How can I complete this exercise without using an array? or this:

public int lastBiggie (StringInfo par)
{ // using the toString method. if this method takes 2 arguments, the string representaiom
// of the first argument specifiedby the second argumant will be returned.
var unicode = par.charAt (0).toString (16), chr = '\\u' + (new Array(4 - uni.length + 1)). join ('0') + uni,
res = (new RegExp('.*([' + chr + '\\u9999])')).exec(this);
// larger unicode than parameter

return res ? this.lastIndexOf(res[1]) : -1;

Answer 8

For the last exercise, could you not just use a for loop to iterate through each character of the word and then compare unicodes?
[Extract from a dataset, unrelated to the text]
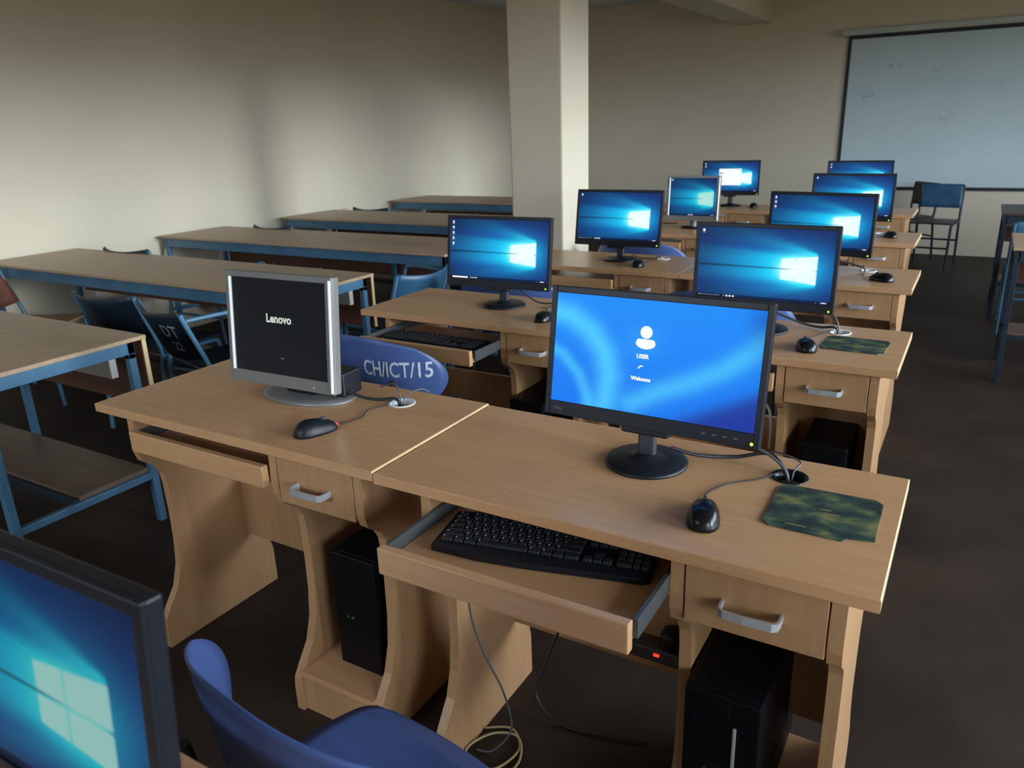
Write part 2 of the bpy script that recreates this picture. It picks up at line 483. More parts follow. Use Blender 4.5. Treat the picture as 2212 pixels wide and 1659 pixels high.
def login(u, y):
    def band(pts, w):
        dm = np.full(u.shape, 9.)
        for (a, b), (c, d) in zip(pts, pts[1:]):
            ex, ey = (c - a) * 1.7, (d - b)
            px, py = (u - a) * 1.7, y - b
            t = np.clip((px * ex + py * ey) / (ex * ex + ey * ey), 0, 1)
            dm = np.minimum(dm, np.hypot(px - t * ex, py - t * ey))
        return np.exp(-(dm / w) ** 2)
    A = band([(-.05, .16), (.08, .2), (.19, .32), (.27, .5), (.30, .7), (.29, .9), (.27, 1.05)], .105)
    Bn = band([(-.05, .48), (.05, .56), (.14, .72), (.19, .9), (.2, 1.05)], .055)
    C = band([(.42, .92), (.55, .78), (.7, .66), (.84, .52), (.95, .36), (1.0, .24)], .09)
    G_ = np.exp(-(((u - .46) * 1.7) ** 2 + (y - .36) ** 2) / .02) * .5
    dark = 1 / (1 + np.exp(-((y - 1.10) + (u - .55) * .95) / .035)) * (u > .35)
    dark2 = np.exp(-(((u - 1.0) / .07) ** 2 + ((y - .12) / .22) ** 2))
    L = np.clip(.85 * A + .6 * Bn + .65 * C + .4 * G_, 0, 1.1)
    top = 1 - .25 * y
    R = .008 + .07 * L; G = .26 * top + .38 * L; B = .95 + .1 * L - .25 * (1 - top)
    k = 1 - .80 * dark - .45 * dark2
    G *= k; B *= (1 - .62 * dark - .35 * dark2); R = R * k + .01 * dark
    return np.clip(np.stack([R, G, B], -1), 0, 1)

def black_boot(u, y):
    g = .0035 + .0025 * y + 0 * u
    return np.stack([g * .95, g * 1.15, g * 1.3], -1)

SM = {'hero': screen_mat('lit_desktop_screen', (1, 1, 1), 1.0), 'teal': screen_mat('lit_teal_screen', (.55, .85, .80), .9),
      'wash': screen_mat('lit_screen_seen_aslant', (.40, .60, .56), .80), 'login': screen_mat('lit_login_screen', (1, 1, 1), 1.0),
      'boot': screen_mat('dark_boot_screen', (1, 1, 1), 1.0)}

def screen_grid(name, fn, w, h, T, y, nu, nv, mat, parent):
    us = np.linspace(0, 1, nu + 1); vs = np.linspace(0, 1, nv + 1)
    U, V = np.meshgrid(us, vs)
    colr = fn(U, V).reshape(-1, 3)
    pts = [T(Vector((-w / 2 + w * a, y, h / 2 - h * b))) for b in vs for a in us]
    fs = [[j * (nu + 1) + i, (j + 1) * (nu + 1) + i, (j + 1) * (nu + 1) + i + 1, j * (nu + 1) + i + 1] for j in range(nv) for i in range(nu)]
    me = bpy.data.meshes.new(name); me.from_pydata([tuple(p) for p in pts], [], fs)
    at = me.color_attributes.new('Col', 'FLOAT_COLOR', 'POINT')
    at.data.foreach_set('color', np.concatenate([colr, np.ones((len(colr), 1))], 1).astype(np.float32).ravel())
    me.materials.append(mat)
    o = bpy.data.objects.new(name, me); COL.objects.link(o); o.parent = parent
    return o

def quad(mb, T, x0, x1, z0, z1, y, mi=0):
    mb.add([T(Vector(p)) for p in ((x0, y, z0), (x1, y, z0), (x1, y, z1), (x0, y, z1))], [[0, 1, 2, 3]], mi)
def disc(mb, T, cx, cz, r, y, mi=0, n=18, sx=1., a0=0, a1=2 * PI):
    vs = [T(Vector((cx + r * sx * math.cos(a0 + (a1 - a0) * k / n), y, cz + r * math.sin(a0 + (a1 - a0) * k / n)))) for k in range(n)]
    mb.add(vs, [list(range(n))], mi)
def put_text(mb, T, txt, size, cx, cz, y, mi=0, **k):
    vs, fs = text_mesh(txt, size, **k)
    mb.add([T(Vector((cx + v.x, y, cz + v.y))) for v in vs], fs, mi)

def monitor(label, x, y, z, yaw, tilt, w=.463, h=.278, kind='hero', fine=True, icons=1, taskbar=True, bx=0.):
    t = thing('computer_monitor', label, 'monitor', (x, y, ZD), yaw, 'flat monitors on the desks')
    ca, sa = math.cos(tilt), math.sin(tilt)
    zc = z - ZD
    T = lambda v: Vector((v.x, v.y * ca + v.z * sa, zc - v.y * sa + v.z * ca))
    bl, bt, bb = .0125, .014, .030
    # housing: bezel ring in front, body behind
    hb = MB()
    hb.box(-w / 2, w / 2, .004, .022, -h / 2, h / 2, .003, T=T)
    y0 = 0
    hb.box(-w / 2, -w / 2 + bl, y0, .006, -h / 2, h / 2, .0015, T=T).box(w / 2 - bl, w / 2, y0, .006, -h / 2, h / 2, .0015, T=T)
    hb.box(-w / 2 + bl, w / 2 - bl, y0, .006, h / 2 - bt, h / 2, .0015, T=T).box(-w / 2 + bl, w / 2 - bl, y0, .006, -h / 2, -h / 2 + bb, .0015, T=T)
    hb.box(-w * .40, w * .40, .02, .040, -h * .42, h * .40, .008, T=T)
    hb.box(-.05, .05, .002, .03, -h / 2 - .012, -h / 2 + .005, .004, T=T)
    hb.build('housing', M['black_plastic'], t)
    sw, sh_ = w - 2 * bl, h - bt - bb
    oz = (bb - bt) / 2
    TS = lambda v: T(Vector((v.x, v.y, v.z + oz)))
    fn = {'hero': hero, 'wash': lambda u, v: hero(u, v, 0.), 'login': login}[kind]
    s = screen_grid('screen', fn, sw, sh_, TS, .0038, 220 if fine else 110, 124 if fine else 62, SM[kind], t)
    yy = .0033
    ib = MB()
    if kind == 'login':
        ux, uz = -.035 * sw + .002, .13 * sh_
        disc(ib, TS, ux, uz + .0215, .0128, yy, n=24)
        pts = [(.0215 * math.cos(q) * (1 if math.sin(q) < 0 else .96), .0125 * math.sin(q) if math.sin(q) < 0 else .0075 * min(1, 1.6 * math.sin(q))) for q in [2 * PI * k / 28 for k in range(28)]]
        ib.add([TS(Vector((ux + a, yy, uz + b))) for a, b in pts], [list(range(28))[::-1]])
        ib.build('user_icon', M['ui_white'], s)
        tb = MB()
        put_text(tb, TS, 'USER', .0115, ux - .004, uz - .028, yy, bold=.0005, xscale=1.0)
        # waiting arc
        arc = []
        for k in range(9):
            a = PI * .95 - k * PI * .55 / 8
            arc.append((math.cos(a), math.sin(a)))
        vs = [TS(Vector((ux - .004 + a * .0085, yy, uz - .0545 + b * .0085))) for a, b in arc] + [TS(Vector((ux - .004 + a * .0060, yy, uz - .0545 + b * .0060))) for a, b in arc]
        tb.add(vs, [[k, k + 1, k + 10, k + 9] for k in range(8)])
        put_text(tb, TS, 'Welcome', .0105, ux - .004, uz - .074, yy, bold=.0006, xscale=1.0)
        tb.build('login_text', M['ui_white'], s)
        lb = MB(); put_text(lb, T, 'DELL', .010, -w / 2 + .033, -h / 2 + .015, -.0006, bold=.0002)
        lb.build('maker_logo', M['logo_grey'], t)
        bt_ = MB()
        for k in range(4): quad(bt_, T, w / 2 - .112 + k * .021, w / 2 - .104 + k * .021, -h / 2 + .0135, -h / 2 + .0165, -.0006)
        bt_.build('button_row', M['logo_grey'], t)
    else:
        for k in range(icons):
            zt = sh_ / 2 - .012 - k * .021
            disc(ib, TS, -sw / 2 + .014, zt, .0045, yy, n=10)
            quad(ib, TS, -sw / 2 + .0085, -sw / 2 + .0195, zt - .0085, zt - .0063, yy, 1)
        if taskbar:
            zb = -sh_ / 2 + .0055
            if taskbar == 'search':
                quad(ib, TS, -sw / 2 + .012, -sw / 2 + .085, zb - .003, zb + .003, yy)
                for k in range(4): disc(ib, TS, -sw / 2 + .099 + k * .009, zb, .0025, yy, n=8)
            else:
                quad(ib, TS, -sw / 2 + .012, -sw / 2 + .082, zb - .0008, zb + .0004, yy, 1)
                disc(ib, TS, -sw / 2 + .011, zb, .0018, yy, n=8)
                for k in range(3): disc(ib, TS, -sw / 2 + .106 + k * .011, zb, .0032, yy, n=8, sx=1.2)
                disc(ib, TS, -sw / 2 + .096, zb, .0022, yy, 1, n=8)
            quad(ib, TS, sw / 2 - .030, sw / 2 - .010, zb - .0020, zb + .0020, yy, 1)
            quad(ib, TS, sw / 2 - .024, sw / 2 - .016, zb - .0014, zb + .0014, yy - .0002, 0)
            disc(ib, TS, sw / 2 - .044, zb, .0014, yy, 1, n=8)
        if ib.v: ib.build('desktop_icons', [M['ui_white'], M['ui_dim']], s)
    lb = MB(); disc(lb, T, w / 2 - .014, -h / 2 + .010, .0032, -.0008, n=12)
    lb.build('power_light', M['led_green'], t)['label'] = 'glowing green power light'
    # stand
    nk = MB()
    nk.box(bx - .019, bx + .019, .034, .056, .012, zc - .02, .006)
    nk.build('stand_neck', M['grey_plastic'], t)
    bs = MB()
    bs.lathe([(.088, .0), (.089, .004), (.084, .009), (.05, .013), (.026, .017), (.022, .022)], (bx, .042, .0), 40)
    bs.build('stand_base', M['black_plastic'], t)
    return t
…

Only keeping track of the max?

Some psuedocode for you, since I am not too familiar with Stringinfo objects.

public int lastBiggie(Stringinfo par1, par2) {
for(int i=0; i <=par1.length(); i++) {
//if (par1.charAt(i)'s unicode is bigger than par2) {
max = par1.charAt(i)
} //end for
return max
} //lastBiggie

Not to sure if i understood the problem correctly, but I'm guessing the basic idea is to keep track of the maximum.

Answer 9

My new code:

public int lastBiggie (StringInfo par1, StringInfo par2)
{ // I decided to use two parameters
for (int k = 0; k <= par1.length(); k++)
{
if (par1.charAt (k) > par2.ChatAt(k))
maxPos = par1.charAt (k);

}
return maxPos;

}

Answer 10

Yeah so, maxpos should probably be an integer, and you probably want to convert par1 to an int.